In my garden last winter I cleared, re-dug and manured a new border and this Spring planted it with perennial flowers that attract and feed bees and butterflies. They are all flowering well, as you can see below, but where are the bees and butterflies?, they just haven't appeared this year, a whole border of lavender in my front garden, but not a bee in sight, I am so disappointed and worried.

 

This last few days I have been on the reserve by 05.30 to avoid the heat, little Ellie doesn't like it, and anyway it's so fresh, cool and quiet, quite superb. The evening sunsets have also been quite magnificent, this first one, looking west across the grazing marshes opposite my house, shows the sun just disappearing below the horizon at near 22.00 at night.


and this one, an incredible 22.30 as I went to bed. Just think, in winter we'd of had six hours of darkness by then, oh happy summer days!

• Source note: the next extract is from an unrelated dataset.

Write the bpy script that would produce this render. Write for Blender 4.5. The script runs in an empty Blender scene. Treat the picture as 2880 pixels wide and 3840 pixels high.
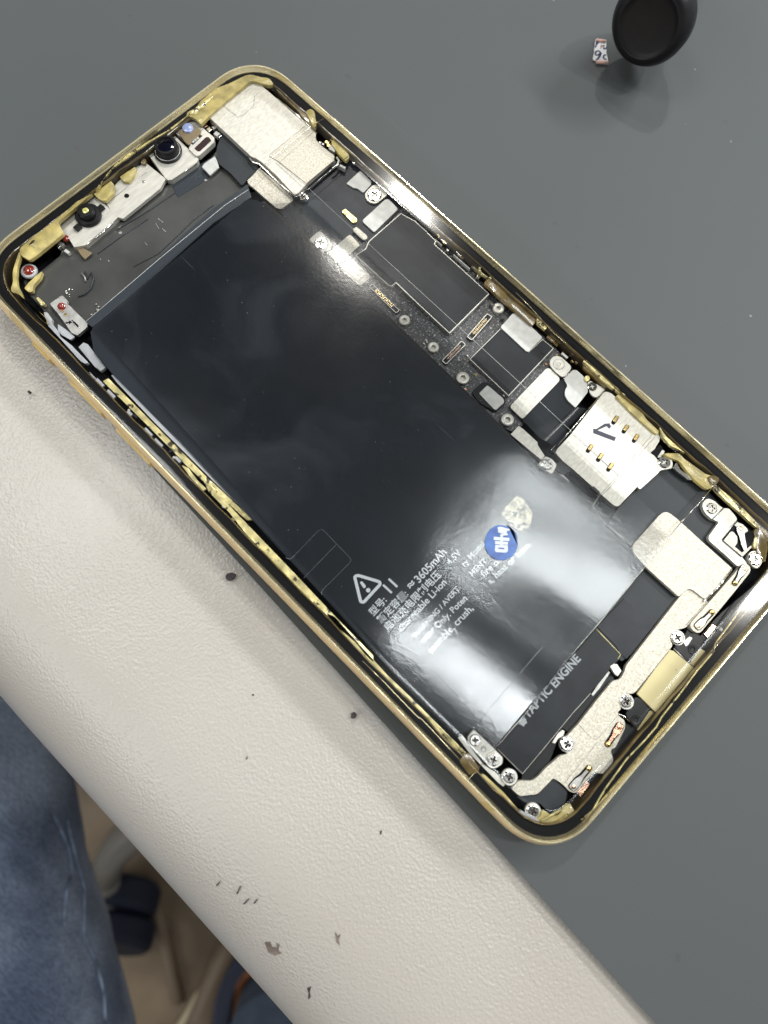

 Lastly, as I drove back along the Harty Road on Sunday morning at around 8.00, this young Kestrel was spotted on a fence post beside the road and so I leaned my camera out of the car and took a photograph from just five foot away.


Saturday, 28 April 2018

Shit Weather

Well, after the euphoria in my last two postings, due to a seven day spell of almost hot and sunny weather after a wet and cold early Spring, this week has slowly sunk back into that cold and wet Spring. It rained off and on most of yesterday and coming home after most of the day out and about, I had to put the Central Heating back on in order to warm up.
As I write this, early on Saturday morning, it is raining hard, it's gloomy and it's cold. Fortunately, by going out with little Ellie at 06.00, I managed to get a less than enthusiastic walk round a wet reserve before this current rain begun. Long, wet grass and cold conditions do not bode well for ant Lapwing chicks that are getting wet and cold without being able to dry out in warm, sunny weather.

To further add to my depression there is a weather warning currently out for Sunday night and all day Monday here in the South East, for heavy rain and gale-force N winds that could lead to some surface flooding.  It's very difficult to feel any kind of positivity at the moment.